Sur la prise en compte de la liberté d’expression, la Cour de Justice de l’Union européenne a récemment rappelé que la liberté d’expression n’est pas susceptible de justifier, en dehors des exceptions et limitations prévues par la Directive 2001/29, une dérogation aux droits d’auteur (CJUE, gr. ch., 29 juill. 2019, aff. C-469/17, Funke Medien). Or, en droit français, la notion de liberté d’expression est déjà intégrée dans la liste limitative des exceptions au droit d’auteur. Elle ne peut donc pas être invoquée de façon indépendante à celles-ci pour justifier une limitation aux droits d’auteur.
S’agissant des exceptions aux droits d’auteur, le « test des trois étapes » issu du traité de l’Organisation Mondiale de la Propriété Intellectuelle du 20 décembre 1996 établit que l’exploitation d’une œuvre sans l’accord de son auteur n’est licite qu’à la condition qu’elle remplisse trois conditions :
- L’exploitation doit être autorisée par une exception dans la loi de son pays ;
- L’exploitation par l’exception invoquée ne doit pas porter atteinte à l’exploitation normale de l’œuvre ;
- L’exploitation ne doit pas causer de préjudice aux intérêts de l’auteur de l’œuvre.
Ce triple test est codifié à l’article L. 122-5 du Code de la propriété intellectuelle :
« Les exceptions énumérées par le présent article ne peuvent porter atteinte à l’exploitation normale de l’oeuvre ni causer un préjudice injustifié aux intérêts légitimes de l’auteur. »
article L. 122-5 du Code de la propriété intellectuelle
Il en résulte que même à pouvoir bénéficier de l’exception de parodie, encore faut-il ne pas attenter à l’exploitation normale de l’œuvre adaptée et ne pas causer de préjudice injustifié aux intérêts de l’auteur.
Si l’affaire Warhol-Goldsmith avait été portée devant les juridictions françaises, il aurait été particulièrement ardu pour la Fondation Warhol de faire valoir l’exception de parodie pour la sérigraphie orange, à défaut de constituer une manifestation d’humour ou de raillerie (bien que la jurisprudence française ait pu parfois reconnaître que la parodie pouvait avoir une intention sérieuse) et faute de travestir une œuvre immédiatement identifiée.

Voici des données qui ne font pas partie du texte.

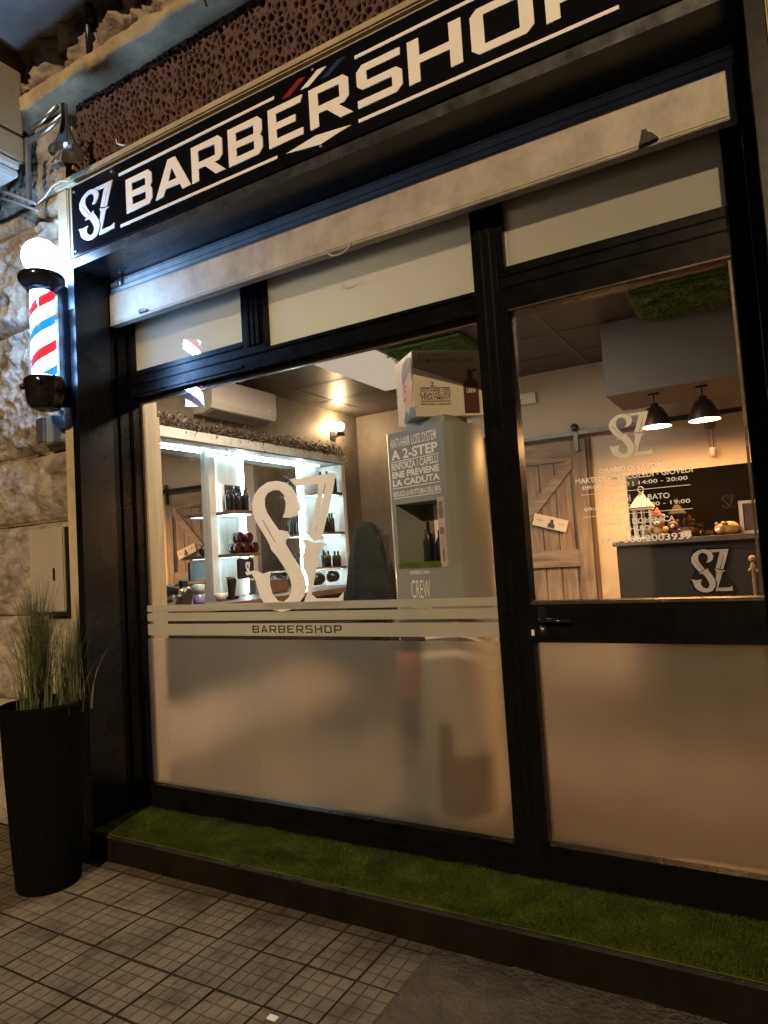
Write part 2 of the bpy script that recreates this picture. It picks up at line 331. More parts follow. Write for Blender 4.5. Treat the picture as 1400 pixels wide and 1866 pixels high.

De surcroit, et même à procéder à une interprétation large de l’exception de parodie, la publication de la sérigraphie orange aurait été, au regard de son contexte, immanquablement jugée comme attentatoire à l’exploitation normale de la photographie de Goldsmith et causant un préjudice aux intérêts de la photographe, dans la mesure où celle-ci donnait encore régulièrement des licences sur sa photographie à des journaux.
Les juridictions françaises n’auraient certainement pas manqué de relever que la première sérigraphie, à savoir la violette, avait été réalisée après l’octroi d’une licence moyennant rémunération, qui plus est limitée à une seule publication, ce qui aurait à notre sens permis d’établir une forme de mauvaise foi dans l’argumentation de la Fondation Warhol sur l’absence de nécessité de solliciter l’autorisation de la photographe au titre du fair use.
En France comme aux Etats-Unis, le mouvement artistique de l’appropriationnisme trouve ainsi des limites juridiques, rappelées notamment dans les affaires Klasen ou Koons.